* **Task**: Up to and including the line that contains "S.camera = cam", repeat each line of the data exactly, starting from the first.

* **Supplied information**:
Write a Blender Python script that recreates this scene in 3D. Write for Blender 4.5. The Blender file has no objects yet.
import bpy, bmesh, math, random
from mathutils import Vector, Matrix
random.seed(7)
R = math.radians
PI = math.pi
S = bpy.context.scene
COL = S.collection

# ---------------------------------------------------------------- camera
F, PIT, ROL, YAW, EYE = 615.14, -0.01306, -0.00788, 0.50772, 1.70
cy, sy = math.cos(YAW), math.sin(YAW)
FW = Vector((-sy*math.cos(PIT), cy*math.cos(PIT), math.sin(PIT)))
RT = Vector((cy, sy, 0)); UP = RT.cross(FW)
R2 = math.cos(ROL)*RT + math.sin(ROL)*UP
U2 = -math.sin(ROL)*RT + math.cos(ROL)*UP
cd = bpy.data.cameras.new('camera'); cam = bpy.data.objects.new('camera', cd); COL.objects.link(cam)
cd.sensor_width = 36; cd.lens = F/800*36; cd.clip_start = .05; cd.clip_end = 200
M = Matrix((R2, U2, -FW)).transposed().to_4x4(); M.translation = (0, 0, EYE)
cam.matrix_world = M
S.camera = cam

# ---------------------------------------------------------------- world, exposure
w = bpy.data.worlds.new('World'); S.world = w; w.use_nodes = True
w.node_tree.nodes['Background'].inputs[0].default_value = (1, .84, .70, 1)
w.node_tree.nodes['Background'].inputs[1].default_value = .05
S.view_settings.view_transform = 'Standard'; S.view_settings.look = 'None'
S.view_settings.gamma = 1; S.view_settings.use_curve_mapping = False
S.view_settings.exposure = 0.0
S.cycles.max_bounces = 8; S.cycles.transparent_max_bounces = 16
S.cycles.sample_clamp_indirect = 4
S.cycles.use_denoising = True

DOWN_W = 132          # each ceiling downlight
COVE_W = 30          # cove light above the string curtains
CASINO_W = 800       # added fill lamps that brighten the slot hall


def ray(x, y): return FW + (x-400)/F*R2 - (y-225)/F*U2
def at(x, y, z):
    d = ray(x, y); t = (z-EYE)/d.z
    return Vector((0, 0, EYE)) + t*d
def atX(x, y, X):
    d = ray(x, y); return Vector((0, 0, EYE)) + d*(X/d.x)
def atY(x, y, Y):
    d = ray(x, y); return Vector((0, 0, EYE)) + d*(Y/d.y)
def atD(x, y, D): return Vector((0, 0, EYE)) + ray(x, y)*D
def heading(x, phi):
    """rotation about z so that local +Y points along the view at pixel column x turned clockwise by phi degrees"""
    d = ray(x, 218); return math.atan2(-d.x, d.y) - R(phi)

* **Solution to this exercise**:
Write a Blender Python script that recreates this scene in 3D. Write for Blender 4.5. The Blender file has no objects yet.
import bpy, bmesh, math, random
from mathutils import Vector, Matrix
random.seed(7)
R = math.radians
PI = math.pi
S = bpy.context.scene
COL = S.collection

# ---------------------------------------------------------------- camera
F, PIT, ROL, YAW, EYE = 615.14, -0.01306, -0.00788, 0.50772, 1.70
cy, sy = math.cos(YAW), math.sin(YAW)
FW = Vector((-sy*math.cos(PIT), cy*math.cos(PIT), math.sin(PIT)))
RT = Vector((cy, sy, 0)); UP = RT.cross(FW)
R2 = math.cos(ROL)*RT + math.sin(ROL)*UP
U2 = -math.sin(ROL)*RT + math.cos(ROL)*UP
cd = bpy.data.cameras.new('camera'); cam = bpy.data.objects.new('camera', cd); COL.objects.link(cam)
cd.sensor_width = 36; cd.lens = F/800*36; cd.clip_start = .05; cd.clip_end = 200
M = Matrix((R2, U2, -FW)).transposed().to_4x4(); M.translation = (0, 0, EYE)
cam.matrix_world = M
S.camera = cam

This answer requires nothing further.